_Work required_
Take each line containing the word "parts" and copy it.
──────
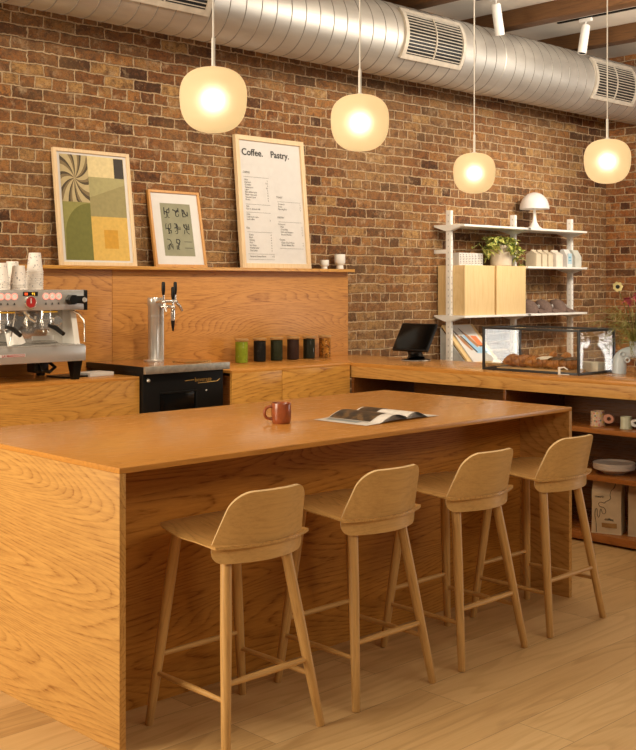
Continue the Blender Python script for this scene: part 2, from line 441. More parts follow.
# ------------------------------------------------------------------ duct with grilles
DY, DZ, DR = 5.68, 3.33, .27
duct = thing('ventilation_duct', 'long round galvanised spiral ventilation duct running along top of brick wall', 'duct', (0, DY, DZ))
mb = MB(); step = .131; n = 64
prof = [(0, 0), (.0025, .003), (.0065, .003), (.009, 0)]
xs = []
x = 1.0
while x < 9.96:
    for dx, dr in prof: xs.append((x + dx, dr))
    x += step
vs = []
for xx, dr in xs:
    for k_ in range(n):
        a = 2 * PI * k_ / n
        vs.append((min(xx + step * k_ / n, 9.97), (DR + dr) * math.cos(a), (DR + dr) * math.sin(a)))
fs = []
L = len(xs)
for i in range(L - 1):
    for k_ in range(n):
        if k_ < n - 1: fs.append([i * n + k_, i * n + k_ + 1, (i + 1) * n + k_ + 1, (i + 1) * n + k_])
        else:
            j = i + 4
            if j + 1 < L: pass
            # seam: last column meets the first column one pitch later
            if i + 4 < L and i + 5 < L: fs.append([i * n + k_, (i + 4) * n, (i + 5) * n, (i + 1) * n + k_])
mb.add(vs, fs)
xs_ = [v.x for v in mb.v]
for fi, f_ in enumerate(mb.f):
    if (min(f_) // n) % 4 in (0, 1): mb.m[fi] = 1
mb.build('duct_pipe', [M['duct'], plain('duct_seam_shade', (.24, .22, .195), .5, .4)], duct, ang=11)  # dark grey paints the shadow along each lock seam
for xj in (2.35, 7.38):
    MB().lathe([(DR + .002, -.03), (DR + .007, -.024), (DR + .007, .024), (DR + .002, .03)], 48, M=T(xj, 0, 0) @ RY(PI / 2)).build('joint_band', M['duct'], duct)
def cylpt(x, ang, r):   # ang measured from -Y, up positive
    return (x, -r * math.cos(ang), r * math.sin(ang))
for gx0 in (3.63, 6.12, 8.68):
    gx1 = gx0 + .70; a0, a1 = -.68, .72
    f = MB(); b = .035; ab = b / DR
    def strip(x0, x1, b0, b1, r0, r1, mbx, nn=14):
        vs = []
        for i in range(nn + 1):
            a = b0 + (b1 - b0) * i / nn
            vs += [cylpt(x0, a, r0), cylpt(x0, a, r1), cylpt(x1, a, r1), cylpt(x1, a, r0)]
        fs = [[0, 1, 2, 3], [4 * nn + 3, 4 * nn + 2, 4 * nn + 1, 4 * nn]]
        for i in range(nn):
            for q in range(4): fs.append([4 * i + q, 4 * i + (q + 1) % 4, 4 * i + 4 + (q + 1) % 4, 4 * i + 4 + q])
        mbx.add(vs, fs)
    strip(gx0, gx0 + b, a0, a1, DR - .002, DR + .02, f); strip(gx1 - b, gx1, a0, a1, DR - .002, DR + .02, f)
    strip(gx0 + b, gx1 - b, a0, a0 + ab, DR - .002, DR + .02, f, 4); strip(gx0 + b, gx1 - b, a1 - ab, a1, DR - .002, DR + .02, f, 4)
    fr = f.build('grille_frame', M['grille'], duct, ang=50)
    bk = MB(); strip(gx0 + b, gx1 - b, a0 + ab, a1 - ab, DR + .004, DR + .007, bk); bk.build('opening_shade_sheet', M['black'], fr)  # black sheet on the uncut pipe paints the shade behind the louvres
    lv = MB(); nl = 13
    for i in range(nl):
        a = a0 + ab + (a1 - a0 - 2 * ab) * (i + .5) / nl
        strip(gx0 + b, gx1 - b, a - .011, a + .011, DR + .008, DR + .013, lv, 1)
    strip((gx0 + gx1) / 2 - .004, (gx0 + gx1) / 2 + .004, a0 + ab, a1 - ab, DR + .010, DR + .020, lv)
    lv.build('louvre_blades', M['grille'], fr)

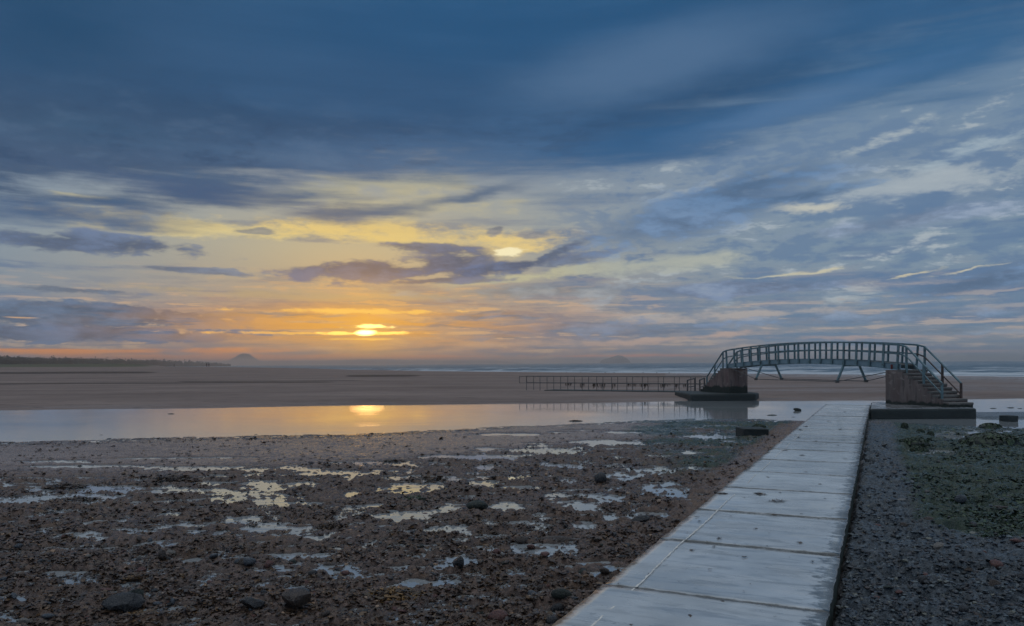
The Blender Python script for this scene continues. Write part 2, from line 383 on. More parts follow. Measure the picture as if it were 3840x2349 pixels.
ZW = -0.43                       # level of the still water
def make_ground_mat():
    m, t, b = mat('wet_mud')
    p = world_pos(t)
    a = t.new('ShaderNodeAttribute', attribute_name='cov'); alg, snd, grv = t.sep(a.outputs['Color'])
    n1 = t.noise(p, 2.2, 6, 0.62); n2 = t.noise(p, 14.0, 5, 0.65); n3 = t.noise(p, 60.0, 4, 0.65)
    mud = t.ramp(t.m('MULTIPLY_ADD', t.m('SUBTRACT', n3, 0.5), 0.5, n2), [(0.30, (0.022, 0.013, 0.010, 1)), (0.5, (0.088, 0.051, 0.037, 1)), (0.7, (0.18, 0.112, 0.082, 1))])
    mud = t.mix(t.step(n1, 0.52, 0.66), mud, (0.12, 0.064, 0.034, 1))
    sand = t.mix(n2, (0.17, 0.115, 0.095, 1), (0.30, 0.22, 0.19, 1))
    grav = t.ramp(t.m('MULTIPLY_ADD', t.m('SUBTRACT', n3, 0.5), 0.8, n2), [(0.3, (0.015, 0.021, 0.027, 1)), (0.52, (0.050, 0.064, 0.078, 1)), (0.75, (0.135, 0.16, 0.185, 1))])
    algc = t.ramp(n2, [(0.3, (0.008, 0.022, 0.014, 1)), (0.55, (0.018, 0.040, 0.023, 1)), (0.75, (0.045, 0.075, 0.036, 1))])
    c = t.mix(snd, mud, sand); c = t.mix(grv, c, grav)
    ma = t.step(t.m('MULTIPLY_ADD', t.m('SUBTRACT', n2, 0.5), 0.9, alg), 0.3, 0.6)
    c = t.mix(ma, c, algc)
    damp = t.step(t.m('MULTIPLY_ADD', t.m('SUBTRACT', n2, 0.5), 0.05, t.sep(p)[2]), ZW + 0.035, ZW + 0.004)      # soaked margin just above the water
    c = t.mix(t.m('MULTIPLY', damp, 0.45), c, (0.02, 0.016, 0.014, 1))
    t.l.new(c, b.inputs['Base Color'])
    r = t.step(n2, 0.35, 0.66, 0.14, 0.48); t.l.new(t.m('MULTIPLY', r, t.m('MULTIPLY_ADD', damp, -0.75, 1.0)), b.inputs['Roughness'])
    b.inputs['IOR'].default_value = 1.5
    bump(t, b, t.m('MULTIPLY_ADD', n3, 0.5, n2), 0.9, 0.03)
    return m
def make_sand_mat():
    m, t, b = mat('sand')
    p = world_pos(t)
    a = t.new('ShaderNodeAttribute', attribute_name='cov'); grs, wet, wrk = t.sep(a.outputs['Color'])
    n1 = t.noise(t.mapping(p, sc=(0.05, 0.12, 0.1)), 1.0, 6, 0.62); n2 = t.noise(t.mapping(p, sc=(0.5, 1.6, 1)), 1.0, 5, 0.62); n3 = t.noise(p, 3.0, 4, 0.6)
    c = t.ramp(n1, [(0.3, (0.165, 0.120, 0.102, 1)), (0.5, (0.225, 0.168, 0.146, 1)), (0.7, (0.29, 0.22, 0.19, 1))])
    c = t.mix(t.m('MULTIPLY', t.step(n2, 0.53, 0.70), 0.75), c, (0.125, 0.092, 0.078, 1))
    c = t.mix(t.m('MULTIPLY', t.step(t.noise(t.mapping(p, sc=(0.35, 0.9, 1)), 1.0, 4, 0.6), 0.68, 0.72), 0.8), c, (0.06, 0.045, 0.035, 1))
    c = t.mix(t.step(t.m('MULTIPLY_ADD', t.m('SUBTRACT', n2, 0.5), 0.7, wrk), 0.35, 0.6), c, (0.075, 0.055, 0.045, 1))
    g = t.mix(n2, (0.045, 0.055, 0.03, 1), (0.13, 0.13, 0.07, 1))
    c = t.mix(t.step(t.m('MULTIPLY_ADD', t.m('SUBTRACT', n2, 0.5), 0.5, grs), 0.35, 0.6), c, g)
    t.l.new(c, b.inputs['Base Color'])
    w = t.m('MULTIPLY', wet, t.step(n2, 0.34, 0.6)); r = t.mix(w, (0.85, 0.85, 0.85, 1), (0.08, 0.08, 0.08, 1)); t.l.new(r, b.inputs['Roughness'])
    b.inputs['IOR'].default_value = 1.3
    bump(t, b, t.m('MULTIPLY_ADD', n3, 0.4, n2), 0.7, 0.12)
    return m
def make_water_mat():
    m, t, b = mat('still_water')
    p = world_pos(t)
    b.inputs['Base Color'].default_value = (0.29, 0.31, 0.32, 1)
    b.inputs['Roughness'].default_value = 0.035; b.inputs['IOR'].default_value = 2.3
    h = t.m('ADD', t.noise(t.mapping(p, sc=(1.2, 5.0, 1)), 1.0, 3, 0.5), t.m('MULTIPLY', t.noise(t.mapping(p, sc=(6, 20, 1)), 1.0, 2, 0.5), 0.15))
    calm = t.step(t.noise(t.mapping(p, sc=(0.12, 0.3, 1)), 1.0, 3, 0.5), 0.35, 0.65, 0.15, 1.0)
    bump(t, b, t.m('MULTIPLY', h, calm), 0.34, 0.012)
    return m
def make_sea_mat():
    m, t, b = mat('sea_water')
    p = world_pos(t)
    a = t.new('ShaderNodeAttribute', attribute_name='cov'); foam, _x, _y = t.sep(a.outputs['Color'])
    n = t.noise(t.mapping(p, sc=(0.10, 0.28, 0.2)), 1.0, 6, 0.66); n2 = t.noise(t.mapping(p, sc=(0.5, 1.2, 1)), 1.0, 4, 0.6)
    f = t.step(t.m('MULTIPLY_ADD', t.m('SUBTRACT', n, 0.5), 1.7, foam), 0.22, 0.55)
    c = t.mix(f, (0.05, 0.115, 0.17, 1), t.mix(n2, (0.42, 0.47, 0.52, 1), (0.72, 0.76, 0.80, 1)))
    t.l.new(c, b.inputs['Base Color']); r = t.mix(f, (0.34, 0.34, 0.34, 1), (0.8, 0.8, 0.8, 1)); t.l.new(r, b.inputs['Roughness'])
    b.inputs['IOR'].default_value = 1.33
    bump(t, b, t.m('MULTIPLY_ADD', n2, 0.5, n), 0.9, 0.9)
    return m
def make_concrete(name, base, wet, algae=None, red=None, zalg=None):
    m, t, b = mat(name)
    p = world_pos(t)
    n1 = t.noise(p, 1.3, 5, 0.6); n2 = t.noise(p, 9.0, 5, 0.65); n3 = t.noise(p, 80, 3, 0.6)
    c = t.mix(t.step(n1, 0.3, 0.7), (*[x * 0.82 for x in base], 1), (*[x * 1.15 for x in base], 1))
    c = t.mix(t.m('MULTIPLY', t.step(n2, 0.5, 0.7), 0.35), c, (*[x * 0.55 for x in base], 1))
    if red:
        v = t.noise(t.mapping(p, sc=(2.5, 2.5, 0.5)), 1.5, 5, 0.6)
        c = t.mix(t.step(v, 0.42, 0.66), c, (*red, 1))
        st = t.noise(t.mapping(p, sc=(3, 3, 0.35)), 2.0, 4, 0.6)
        c = t.mix(t.m('MULTIPLY', t.step(st, 0.52, 0.66), 0.7), c, (0.07, 0.058, 0.054, 1))
        sc_ = t.noise(t.mapping(p, sc=(1.2, 1.2, 2.2)), 1.7, 5, 0.7, 0.8)
        c = t.mix(t.m('MULTIPLY', t.step(sc_, 0.57, 0.66), 0.75), c, (0.36, 0.30, 0.275, 1))
    if zalg is not None:
        z = t.sep(p)[2]; k = t.m('MULTIPLY_ADD', t.m('SUBTRACT', t.noise(t.mapping(p, sc=(1.5, 1.5, 0.8)), 1.6, 4, 0.6), 0.5), -0.55, z)
        c = t.mix(t.step(k, zalg + 0.06, zalg - 0.06), c, t.mix(n2, (0.010, 0.017, 0.015, 1), (0.028, 0.038, 0.028, 1)))
    t.l.new(c, b.inputs['Base Color'])
    if wet:
        w = t.noise(t.mapping(p, sc=(0.8, 0.8, 1)), 1.4, 5, 0.6, 0.4)
        t.l.new(t.step(w, 0.36, 0.66, 0.10, 0.42), b.inputs['Roughness']); b.inputs['IOR'].default_value = 1.5
        bump(t, b, t.m('MULTIPLY_ADD', n3, 0.3, n2), 0.12, 0.01)
    else:
        b.inputs['Roughness'].default_value = 0.7
        bump(t, b, t.m('MULTIPLY_ADD', n3, 0.4, n2), 0.5, 0.02)
    return m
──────
_Result for this exercise_
Continue the Blender Python script for this scene: part 2, from line 441. More parts follow.
The Blender Python script for this scene continues. Write part 2, from line 383 on. More parts follow. Measure the picture as if it were 3840x2349 pixels.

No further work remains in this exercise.